--- The problem ---
Starting with the first line of the data that follows, transcribe every line verbatim until the line containing "col = sc.collection" has been transcribed.

--- Extracted records ---
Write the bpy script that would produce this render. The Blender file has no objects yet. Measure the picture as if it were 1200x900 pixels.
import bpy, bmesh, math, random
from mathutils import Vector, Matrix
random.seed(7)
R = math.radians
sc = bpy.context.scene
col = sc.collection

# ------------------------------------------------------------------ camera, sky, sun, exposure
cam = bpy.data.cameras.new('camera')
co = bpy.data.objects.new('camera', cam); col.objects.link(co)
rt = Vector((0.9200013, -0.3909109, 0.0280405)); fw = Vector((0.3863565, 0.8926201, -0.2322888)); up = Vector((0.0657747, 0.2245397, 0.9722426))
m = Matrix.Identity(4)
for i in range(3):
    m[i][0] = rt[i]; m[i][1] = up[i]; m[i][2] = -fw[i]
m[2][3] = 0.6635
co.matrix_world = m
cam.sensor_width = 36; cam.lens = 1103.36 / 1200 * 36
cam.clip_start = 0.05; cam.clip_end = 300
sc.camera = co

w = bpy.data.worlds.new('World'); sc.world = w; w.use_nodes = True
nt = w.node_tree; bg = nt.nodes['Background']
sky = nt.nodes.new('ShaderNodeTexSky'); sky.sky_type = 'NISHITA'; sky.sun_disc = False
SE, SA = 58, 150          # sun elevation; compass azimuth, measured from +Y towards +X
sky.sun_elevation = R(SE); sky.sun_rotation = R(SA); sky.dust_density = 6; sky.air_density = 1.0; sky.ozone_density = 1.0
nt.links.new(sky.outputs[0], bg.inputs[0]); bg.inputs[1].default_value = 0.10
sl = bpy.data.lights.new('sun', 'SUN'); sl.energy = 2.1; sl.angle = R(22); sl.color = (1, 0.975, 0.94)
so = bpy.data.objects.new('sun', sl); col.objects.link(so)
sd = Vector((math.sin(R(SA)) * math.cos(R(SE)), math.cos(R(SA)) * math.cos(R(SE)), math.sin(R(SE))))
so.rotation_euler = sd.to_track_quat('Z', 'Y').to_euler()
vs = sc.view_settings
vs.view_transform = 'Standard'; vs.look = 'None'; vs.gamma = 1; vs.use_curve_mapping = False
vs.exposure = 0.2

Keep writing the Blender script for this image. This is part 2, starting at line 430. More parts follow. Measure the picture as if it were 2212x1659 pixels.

--- Output for this exercise ---
Write the bpy script that would produce this render. The Blender file has no objects yet. Measure the picture as if it were 1200x900 pixels.
import bpy, bmesh, math, random
from mathutils import Vector, Matrix
random.seed(7)
R = math.radians
sc = bpy.context.scene
col = sc.collection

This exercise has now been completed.